Subnet Allocation for OKE Components

  • API Server: More than sufficient IPs
  • Load Balancer: More than sufficient IPs
  • Worker Nodes: Can support up to 509 Worker nodes
  • Pods: Can support up to 509 pods

Variable-Length Subnet Masking (VLSM) Example

With VLSM, you can allocate subnets of varying sizes within the same VCN CIDR. This allows for more efficient use of IP space, giving smaller subnets where fewer IPs are needed and larger subnets where more hosts are required.

VLSM Example:

Let’s consider the same 10.16.0.0/16 network but apply VLSM for different components subnets. For instance:

  • Pod Subnet: 10.16.0.0/22 (1022 usable IPs)
  • Worker Node Subnet: 10.16.4.0/24 (253 usable IPs)
  • Kube-API Subnet: 10.16.5.0/28 (13 usable IPs)
  • Load Balancer Subnet: 10.16.5.16/28 (13 usable IPs)

In this scenario, larger subnets (e.g., /22) are allocated to pods that require more IP addresses, while smaller subnets (e.g., /28) are assigned to services like the Kube-API and load balancers, which have lower IP demands. This strategy optimizes IP utilization across the cluster but requires more detailed planning.

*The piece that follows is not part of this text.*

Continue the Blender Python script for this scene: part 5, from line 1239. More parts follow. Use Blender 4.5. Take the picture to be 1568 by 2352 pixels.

VLSM is a complex subject, and the example provided illustrates just one possible approach. It is recommended to conduct further research on VLSM to design a subnetting pattern that best suits your environment’s specific needs.

Summary

Effective IP address management is crucial for a reliable Oracle Kubernetes Engine (OKE) deployment on Oracle Cloud Infrastructure (OCI). Poor IP planning can cause pods to fail or prevent worker nodes from scaling due to IP exhaustion.

Takeaways:

  • CNI Options: Flannel overlay minimizes IP exhaustion risks, while VCN-native CNI requires more precise IP planning but integrates seamlessly with VCN native routing.
  • Subnetting Strategies: Fixed-length subnetting simplifies management but can lead to IP waste, whereas VLSM provides flexibility by tailoring subnet sizes to specific needs, though it is more complex to implement.